Las revoluciones tienen épica. Acaben como acaben, que con frecuencia suele ser con violencia y miseria prolongadas a lo largo de décadas, no cabe duda de que a los barbudos con fusil no les falta ni un ápice de épica y estética (observad que me he dejado una palabra en el tintero). Vaya esa observación por delante para dejar claro que, después de los cubanos, o de gran parte de ellos, no hay nadie que simpatice menos que servidor con el coma andante, hoy yaciente, con su hermanísimo, o con toda esa retórica bélica de luchas, muerte y victorias finales. Y sin embargo…
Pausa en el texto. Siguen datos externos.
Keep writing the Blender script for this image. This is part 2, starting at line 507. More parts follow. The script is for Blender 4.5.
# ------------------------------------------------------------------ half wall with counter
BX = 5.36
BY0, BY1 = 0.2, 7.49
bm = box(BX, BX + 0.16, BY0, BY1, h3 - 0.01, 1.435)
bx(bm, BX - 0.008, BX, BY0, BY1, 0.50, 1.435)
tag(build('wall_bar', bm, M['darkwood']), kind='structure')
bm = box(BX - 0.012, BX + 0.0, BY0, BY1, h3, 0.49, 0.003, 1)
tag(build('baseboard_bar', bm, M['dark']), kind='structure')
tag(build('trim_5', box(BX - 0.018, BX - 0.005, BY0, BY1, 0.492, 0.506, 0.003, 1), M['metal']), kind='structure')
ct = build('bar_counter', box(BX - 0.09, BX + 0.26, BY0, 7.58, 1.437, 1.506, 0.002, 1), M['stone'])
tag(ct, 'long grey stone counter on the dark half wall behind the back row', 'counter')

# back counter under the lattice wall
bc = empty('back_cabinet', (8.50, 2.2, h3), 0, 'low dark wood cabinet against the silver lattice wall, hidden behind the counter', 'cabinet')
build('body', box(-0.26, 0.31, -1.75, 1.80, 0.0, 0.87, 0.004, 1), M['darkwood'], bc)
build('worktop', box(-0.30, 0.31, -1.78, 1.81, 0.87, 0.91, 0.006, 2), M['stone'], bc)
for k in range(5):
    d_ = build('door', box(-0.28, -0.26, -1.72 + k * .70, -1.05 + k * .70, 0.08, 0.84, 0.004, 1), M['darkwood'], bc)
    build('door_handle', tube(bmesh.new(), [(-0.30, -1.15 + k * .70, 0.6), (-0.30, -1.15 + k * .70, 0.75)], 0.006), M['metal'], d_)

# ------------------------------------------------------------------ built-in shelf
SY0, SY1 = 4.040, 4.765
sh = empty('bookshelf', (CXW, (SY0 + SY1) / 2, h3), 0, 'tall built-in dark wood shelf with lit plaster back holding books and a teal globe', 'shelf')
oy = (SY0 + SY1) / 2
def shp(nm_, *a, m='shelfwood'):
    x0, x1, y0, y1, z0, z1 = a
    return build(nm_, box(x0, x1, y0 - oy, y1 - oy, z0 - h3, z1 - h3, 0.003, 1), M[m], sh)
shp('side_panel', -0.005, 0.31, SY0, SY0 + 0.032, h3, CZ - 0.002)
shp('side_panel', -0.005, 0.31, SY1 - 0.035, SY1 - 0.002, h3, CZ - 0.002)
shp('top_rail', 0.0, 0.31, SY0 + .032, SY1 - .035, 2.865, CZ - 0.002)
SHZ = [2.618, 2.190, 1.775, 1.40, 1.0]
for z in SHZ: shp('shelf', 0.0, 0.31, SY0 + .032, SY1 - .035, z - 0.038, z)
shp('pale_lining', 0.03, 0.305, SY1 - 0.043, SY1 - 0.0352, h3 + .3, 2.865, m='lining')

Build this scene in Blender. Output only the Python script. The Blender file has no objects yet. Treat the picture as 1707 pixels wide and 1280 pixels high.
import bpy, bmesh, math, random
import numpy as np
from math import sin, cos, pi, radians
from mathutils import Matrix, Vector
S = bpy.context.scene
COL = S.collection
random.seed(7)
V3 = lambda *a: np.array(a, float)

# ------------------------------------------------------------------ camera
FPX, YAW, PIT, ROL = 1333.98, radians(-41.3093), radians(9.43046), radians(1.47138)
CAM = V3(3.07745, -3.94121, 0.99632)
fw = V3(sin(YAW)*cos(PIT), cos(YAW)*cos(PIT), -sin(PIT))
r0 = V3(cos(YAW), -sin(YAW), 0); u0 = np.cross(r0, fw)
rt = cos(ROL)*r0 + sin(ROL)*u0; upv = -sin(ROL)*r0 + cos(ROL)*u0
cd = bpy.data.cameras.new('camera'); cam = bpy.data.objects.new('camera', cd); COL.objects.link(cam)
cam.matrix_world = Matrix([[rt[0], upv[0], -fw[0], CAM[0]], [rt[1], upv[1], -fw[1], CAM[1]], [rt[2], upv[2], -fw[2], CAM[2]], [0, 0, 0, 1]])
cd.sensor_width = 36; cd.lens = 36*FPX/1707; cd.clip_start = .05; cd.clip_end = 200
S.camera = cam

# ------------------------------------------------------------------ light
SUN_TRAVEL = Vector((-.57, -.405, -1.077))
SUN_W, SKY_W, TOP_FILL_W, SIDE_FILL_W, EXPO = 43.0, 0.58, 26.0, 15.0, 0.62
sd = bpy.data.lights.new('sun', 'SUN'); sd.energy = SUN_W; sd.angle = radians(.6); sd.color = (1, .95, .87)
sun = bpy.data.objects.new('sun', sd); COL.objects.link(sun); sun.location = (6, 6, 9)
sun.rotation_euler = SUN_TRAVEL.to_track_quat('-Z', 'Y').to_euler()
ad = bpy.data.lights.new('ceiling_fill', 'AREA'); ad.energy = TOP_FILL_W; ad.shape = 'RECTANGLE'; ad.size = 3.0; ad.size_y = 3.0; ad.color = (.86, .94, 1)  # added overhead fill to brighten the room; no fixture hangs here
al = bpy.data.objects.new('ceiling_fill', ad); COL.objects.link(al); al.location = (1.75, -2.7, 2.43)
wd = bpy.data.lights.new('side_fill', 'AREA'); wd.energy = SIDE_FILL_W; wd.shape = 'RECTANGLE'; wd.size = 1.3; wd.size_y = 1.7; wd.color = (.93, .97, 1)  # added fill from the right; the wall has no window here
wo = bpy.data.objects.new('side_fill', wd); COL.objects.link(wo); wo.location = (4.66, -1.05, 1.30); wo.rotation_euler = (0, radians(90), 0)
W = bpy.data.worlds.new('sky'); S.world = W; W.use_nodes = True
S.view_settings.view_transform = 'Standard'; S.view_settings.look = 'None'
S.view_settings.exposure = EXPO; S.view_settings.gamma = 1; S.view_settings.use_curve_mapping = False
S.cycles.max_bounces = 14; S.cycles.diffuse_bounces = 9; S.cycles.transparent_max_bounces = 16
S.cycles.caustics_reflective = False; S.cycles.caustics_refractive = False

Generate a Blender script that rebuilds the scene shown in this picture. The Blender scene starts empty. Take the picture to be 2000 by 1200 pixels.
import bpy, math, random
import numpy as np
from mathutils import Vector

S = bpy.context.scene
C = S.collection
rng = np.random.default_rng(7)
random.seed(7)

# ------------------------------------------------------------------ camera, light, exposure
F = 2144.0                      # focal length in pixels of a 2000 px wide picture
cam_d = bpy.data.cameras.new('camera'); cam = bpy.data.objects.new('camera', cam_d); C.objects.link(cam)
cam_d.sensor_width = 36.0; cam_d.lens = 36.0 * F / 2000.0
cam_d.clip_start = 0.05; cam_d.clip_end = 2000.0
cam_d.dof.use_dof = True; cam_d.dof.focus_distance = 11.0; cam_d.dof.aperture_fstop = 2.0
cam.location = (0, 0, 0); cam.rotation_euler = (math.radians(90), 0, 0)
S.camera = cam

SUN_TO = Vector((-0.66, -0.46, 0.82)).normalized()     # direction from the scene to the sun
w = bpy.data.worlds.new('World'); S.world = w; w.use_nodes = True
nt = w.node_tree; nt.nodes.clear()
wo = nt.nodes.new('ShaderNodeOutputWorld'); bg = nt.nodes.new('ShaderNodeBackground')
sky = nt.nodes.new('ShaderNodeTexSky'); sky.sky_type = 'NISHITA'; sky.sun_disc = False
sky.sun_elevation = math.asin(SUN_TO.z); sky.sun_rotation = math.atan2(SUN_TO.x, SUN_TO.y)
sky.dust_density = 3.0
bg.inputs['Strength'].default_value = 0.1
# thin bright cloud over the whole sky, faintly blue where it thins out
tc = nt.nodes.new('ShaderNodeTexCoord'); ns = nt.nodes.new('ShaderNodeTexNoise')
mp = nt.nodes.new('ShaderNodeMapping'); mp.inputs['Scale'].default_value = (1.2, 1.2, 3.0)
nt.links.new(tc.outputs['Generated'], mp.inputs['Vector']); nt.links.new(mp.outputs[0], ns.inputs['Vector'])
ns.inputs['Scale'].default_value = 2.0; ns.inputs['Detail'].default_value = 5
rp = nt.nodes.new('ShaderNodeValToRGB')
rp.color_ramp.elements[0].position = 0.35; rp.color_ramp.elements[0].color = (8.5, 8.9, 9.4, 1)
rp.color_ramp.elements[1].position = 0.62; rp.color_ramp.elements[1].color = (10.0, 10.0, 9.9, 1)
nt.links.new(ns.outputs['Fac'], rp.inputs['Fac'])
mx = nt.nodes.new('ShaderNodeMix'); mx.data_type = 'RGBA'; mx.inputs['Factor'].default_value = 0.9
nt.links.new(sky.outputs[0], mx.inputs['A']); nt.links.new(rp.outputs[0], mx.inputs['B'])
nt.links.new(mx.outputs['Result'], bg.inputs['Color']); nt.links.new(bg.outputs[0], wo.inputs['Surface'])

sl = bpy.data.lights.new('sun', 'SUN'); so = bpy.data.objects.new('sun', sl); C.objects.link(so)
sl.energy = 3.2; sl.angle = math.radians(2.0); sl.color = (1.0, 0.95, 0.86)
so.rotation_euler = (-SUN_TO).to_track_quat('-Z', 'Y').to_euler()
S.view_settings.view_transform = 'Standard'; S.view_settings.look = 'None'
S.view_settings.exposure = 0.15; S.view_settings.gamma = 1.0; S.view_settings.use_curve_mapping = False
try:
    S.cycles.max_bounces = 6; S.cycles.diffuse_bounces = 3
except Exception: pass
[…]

…sin embargo, justo es reconocer que, de haber estado allí, probablemente hubiera simpatizado con los barbudos. En 1959, la Perla del Caribe era, desde hacía años, un paraíso de la mafia norteamericana, y personajes como Lucky Luciano se sentían en La Habana como en su propia mansión. En un país donde un tercio de la población vivía bajo el umbral de la pobreza, el crecimiento económico, del que se beneficiaban (un poquito) los obreros y, en gran medida, los casinos y las redes de prostitución, era una mera estadística. El país estaba hundido en la corrupción a todos los niveles, y vale la pena recordar las elecciones fraudulentas de 1954, en las que Batista llegó tan lejos en su uso del chantaje, la intimidación y el fraude, que todos los partidos de la oposición retiraron sus candidaturas y promovieron un boicot a dichas elecciones. ¿A alguien le suena?
Así estaban las cosas cuando, a finales de 1958, el actor Errol Flynn, cuya declarada admiración por Castro fue probablemente el más venial de sus pecados, llega a La Habana en compañía de sus propios despojos y del fotógrafo Frank Spellman. Flynn, con la excusa de buscar localizaciones para su próxima y, en realidad, última película, se propone entrevistar al líder del Movimiento 26 de Julio, es decir, a Fidel Castro, con el objetivo de relanzar su carrera cinematográfica. Por ello ha engañado a Spellman (que en la vida real se llamaba John McKay), que, no obstante, conociendo la catadura moral del actor, sospecha que lo están llevando al huerto. El contraste entre la épica de cartón piedra de Flynn y los temores del pusilánime Spellman se refleja en las dos primeras viñetas. La que abre la novela nos podría remitir a la inolvidable escena inicial de la serie de Corto Maltés, mientras que al pasar la página nos encontramos con un primer plano de Spellman vomitando con un sonoro ¡buaaargh!
No obstante, en Cuba todo es posible, y si el Robin Hood de tres al cuarto se convierte en gallina, el timorato periodista tiene la ocasión de convertirse en héroe. Es Spellman, en efecto, quien se hace con el papel protagonista de esta excelente novela gráfica, y lo hace entre personajes de tanto calado como el Che, Castro, Camilo Cienfuegos o el no poco patético Hemingway.
Con unas viñetas de gran dinamismo y un atractivo uso del color, que destaca por su sencillez y realismo, Agustín Ferrer Casas nos brinda una novela con acción, política, historia, diversión y grandes personajes; una novela que, por suerte, se puede disfrutar sin necesidad de alzar el puño. Las palabras de ese profeta de melena blanca al viento que se pasea por sus páginas siguen resonando hoy como quizá lo hicieron hace 60 años: ¿no hueles cómo arde Cuba?